• **Supplied information**
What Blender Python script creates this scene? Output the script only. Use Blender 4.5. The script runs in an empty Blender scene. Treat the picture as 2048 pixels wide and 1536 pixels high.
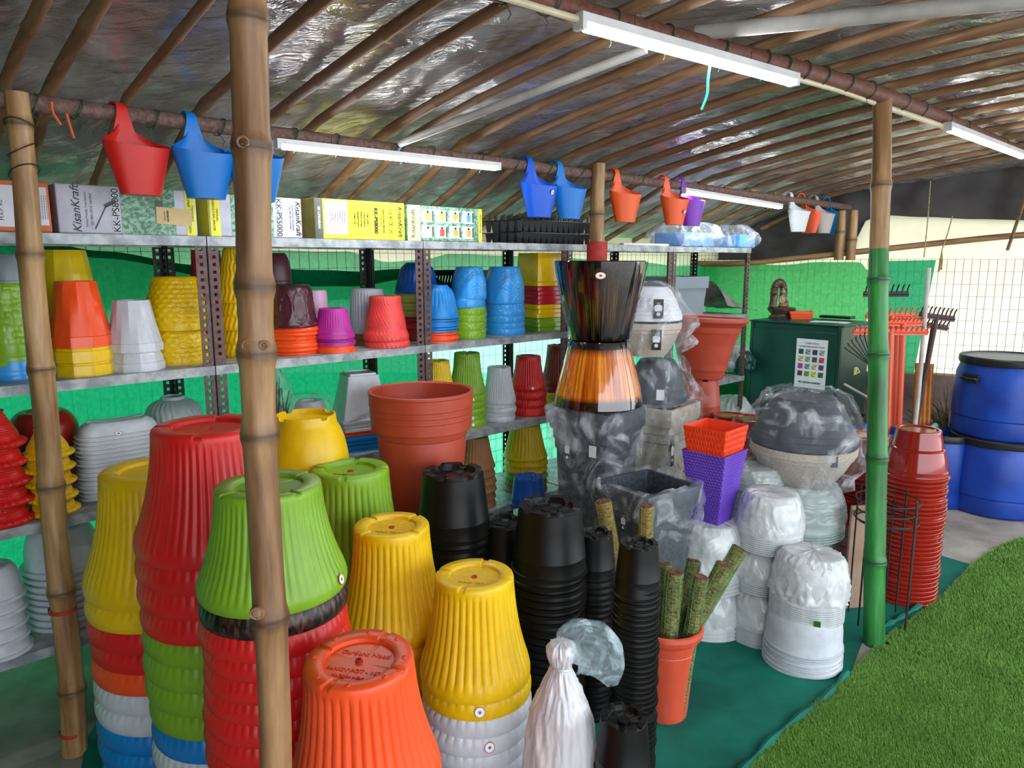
import bpy, bmesh, math, random
from mathutils import Vector, Matrix, noise
random.seed(11)
PI = math.pi
scn = bpy.context.scene
COL = scn.collection
# ------------------------------------------------------------------ camera
PITCH = math.radians(9.71)
CP, SP = math.cos(PITCH), math.sin(PITCH)
F = 1450.0
CAMZ = 1.55
cam_data = bpy.data.cameras.new('camera')
cam_data.sensor_width = 36.0
cam_data.lens = F / 2048 * 36.0
cam_data.clip_start = 0.05
cam = bpy.data.objects.new('camera', cam_data)
cam.location = (0, 0, CAMZ)
cam.rotation_euler = (PI / 2 - PITCH, 0, 0)
COL.objects.link(cam)
scn.camera = cam
# ------------------------------------------------------------------ daylight
world = bpy.data.worlds.new('world')
scn.world = world
world.use_nodes = True
bg = world.node_tree.nodes['Background']
bg.inputs['Color'].default_value = (0.86, 0.93, 1.0, 1)
bg.inputs['Strength'].default_value = 4.2
TUBE_POWER = 60.0
# ------------------------------------------------------------------ exposure
scn.view_settings.view_transform = 'Standard'
scn.view_settings.look = 'None'
scn.view_settings.gamma = 1.0
scn.view_settings.use_curve_mapping = False
scn.view_settings.exposure = 0.14

# ------------------------------------------------------------------ survey helpers (a point of the place from where it is seen)
def ray(u, v):
    yc = (768 - v) / F
    return Vector(((u - 1024) / F, CP + yc * SP, -SP + yc * CP))
C0 = Vector((0, 0, CAMZ))
def atY(u, v, Y):
    r = ray(u, v); return C0 + r * (Y / r.y)
def atZ(u, v, z):
    r = ray(u, v); return C0 + r * ((z - CAMZ) / r.z)
def atD(u, v, D):
    return C0 + ray(u, v) * D
ANG = math.radians(47)
S2 = Vector((math.sin(ANG), math.cos(ANG), 0))      # along the racks
N2 = Vector((-math.cos(ANG), math.sin(ANG), 0))     # from the aisle towards the back wall
RZ = math.atan2(S2.y, S2.x)
def TQ(t, q, z=0.0):
    return S2 * t + N2 * q + Vector((0, 0, z))
def tq_of(p):
    return p.x * S2.x + p.y * S2.y, p.x * N2.x + p.y * N2.y
def atq(u, v, q):
    r = ray(u, v); s = q / (r.x * N2.x + r.y * N2.y); return C0 + r * s

# ------------------------------------------------------------------ materials
def lin(c):
    return tuple(((x / 12.92) if x <= 0.04045 else ((x + 0.055) / 1.055) ** 2.4) for x in c)
def new_mat(name):
    m = bpy.data.materials.new(name); m.use_nodes = True
    nt = m.node_tree
    return m, nt, nt.nodes['Principled BSDF'], nt.nodes['Material Output']
def _ramp(nt, fac, stops):
    r = nt.nodes.new('ShaderNodeValToRGB')
    el = r.color_ramp.elements
    el[0].position, el[0].color = stops[0][0], (*stops[0][1], 1)
    el[1].position, el[1].color = stops[-1][0], (*stops[-1][1], 1)
    for p, c in stops[1:-1]:
        e = el.new(p); e.color = (*c, 1)
    nt.links.new(fac, r.inputs['Fac'])
    return r
def _noise(nt, scale=(1, 1, 1), detail=4, rough=0.55, sc=5.0, dist=0.0):
    tc = nt.nodes.new('ShaderNodeTexCoord'); mp = nt.nodes.new('ShaderNodeMapping')
    mp.inputs['Scale'].default_value = scale
    nt.links.new(tc.outputs['Object'], mp.inputs['Vector'])
    n = nt.nodes.new('ShaderNodeTexNoise')
    n.inputs['Scale'].default_value = sc; n.inputs['Detail'].default_value = detail
    n.inputs['Roughness'].default_value = rough; n.inputs['Distortion'].default_value = dist
    nt.links.new(mp.outputs[0], n.inputs['Vector'])
    return n
def _bump(nt, b, h, strength, dist=0.01):
    bp = nt.nodes.new('ShaderNodeBump')
    bp.inputs['Strength'].default_value = strength; bp.inputs['Distance'].default_value = dist
    nt.links.new(h, bp.inputs['Height']); nt.links.new(bp.outputs[0], b.inputs['Normal'])
    return bp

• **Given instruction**
All of the data above should be quoted exactly, except for the pictures.

• **Response**
What Blender Python script creates this scene? Output the script only. Use Blender 4.5. The script runs in an empty Blender scene. Treat the picture as 2048 pixels wide and 1536 pixels high.
import bpy, bmesh, math, random
from mathutils import Vector, Matrix, noise
random.seed(11)
PI = math.pi
scn = bpy.context.scene
COL = scn.collection
# ------------------------------------------------------------------ camera
PITCH = math.radians(9.71)
CP, SP = math.cos(PITCH), math.sin(PITCH)
F = 1450.0
CAMZ = 1.55
cam_data = bpy.data.cameras.new('camera')
cam_data.sensor_width = 36.0
cam_data.lens = F / 2048 * 36.0
cam_data.clip_start = 0.05
cam = bpy.data.objects.new('camera', cam_data)
cam.location = (0, 0, CAMZ)
cam.rotation_euler = (PI / 2 - PITCH, 0, 0)
COL.objects.link(cam)
scn.camera = cam
# ------------------------------------------------------------------ daylight
world = bpy.data.worlds.new('world')
scn.world = world
world.use_nodes = True
bg = world.node_tree.nodes['Background']
bg.inputs['Color'].default_value = (0.86, 0.93, 1.0, 1)
bg.inputs['Strength'].default_value = 4.2
TUBE_POWER = 60.0
# ------------------------------------------------------------------ exposure
scn.view_settings.view_transform = 'Standard'
scn.view_settings.look = 'None'
scn.view_settings.gamma = 1.0
scn.view_settings.use_curve_mapping = False
scn.view_settings.exposure = 0.14

# ------------------------------------------------------------------ survey helpers (a point of the place from where it is seen)
def ray(u, v):
    yc = (768 - v) / F
    return Vector(((u - 1024) / F, CP + yc * SP, -SP + yc * CP))
C0 = Vector((0, 0, CAMZ))
def atY(u, v, Y):
    r = ray(u, v); return C0 + r * (Y / r.y)
def atZ(u, v, z):
    r = ray(u, v); return C0 + r * ((z - CAMZ) / r.z)
def atD(u, v, D):
    return C0 + ray(u, v) * D
ANG = math.radians(47)
S2 = Vector((math.sin(ANG), math.cos(ANG), 0))      # along the racks
N2 = Vector((-math.cos(ANG), math.sin(ANG), 0))     # from the aisle towards the back wall
RZ = math.atan2(S2.y, S2.x)
def TQ(t, q, z=0.0):
    return S2 * t + N2 * q + Vector((0, 0, z))
def tq_of(p):
    return p.x * S2.x + p.y * S2.y, p.x * N2.x + p.y * N2.y
def atq(u, v, q):
    r = ray(u, v); s = q / (r.x * N2.x + r.y * N2.y); return C0 + r * s

# ------------------------------------------------------------------ materials
def lin(c):
    return tuple(((x / 12.92) if x <= 0.04045 else ((x + 0.055) / 1.055) ** 2.4) for x in c)
def new_mat(name):
    m = bpy.data.materials.new(name); m.use_nodes = True
    nt = m.node_tree
    return m, nt, nt.nodes['Principled BSDF'], nt.nodes['Material Output']
def _ramp(nt, fac, stops):
    r = nt.nodes.new('ShaderNodeValToRGB')
    el = r.color_ramp.elements
    el[0].position, el[0].color = stops[0][0], (*stops[0][1], 1)
    el[1].position, el[1].color = stops[-1][0], (*stops[-1][1], 1)
    for p, c in stops[1:-1]:
        e = el.new(p); e.color = (*c, 1)
    nt.links.new(fac, r.inputs['Fac'])
    return r
def _noise(nt, scale=(1, 1, 1), detail=4, rough=0.55, sc=5.0, dist=0.0):
    tc = nt.nodes.new('ShaderNodeTexCoord'); mp = nt.nodes.new('ShaderNodeMapping')
    mp.inputs['Scale'].default_value = scale
    nt.links.new(tc.outputs['Object'], mp.inputs['Vector'])
    n = nt.nodes.new('ShaderNodeTexNoise')
    n.inputs['Scale'].default_value = sc; n.inputs['Detail'].default_value = detail
    n.inputs['Roughness'].default_value = rough; n.inputs['Distortion'].default_value = dist
    nt.links.new(mp.outputs[0], n.inputs['Vector'])
    return n
def _bump(nt, b, h, strength, dist=0.01):
    bp = nt.nodes.new('ShaderNodeBump')
    bp.inputs['Strength'].default_value = strength; bp.inputs['Distance'].default_value = dist
    nt.links.new(h, bp.inputs['Height']); nt.links.new(bp.outputs[0], b.inputs['Normal'])
    return bp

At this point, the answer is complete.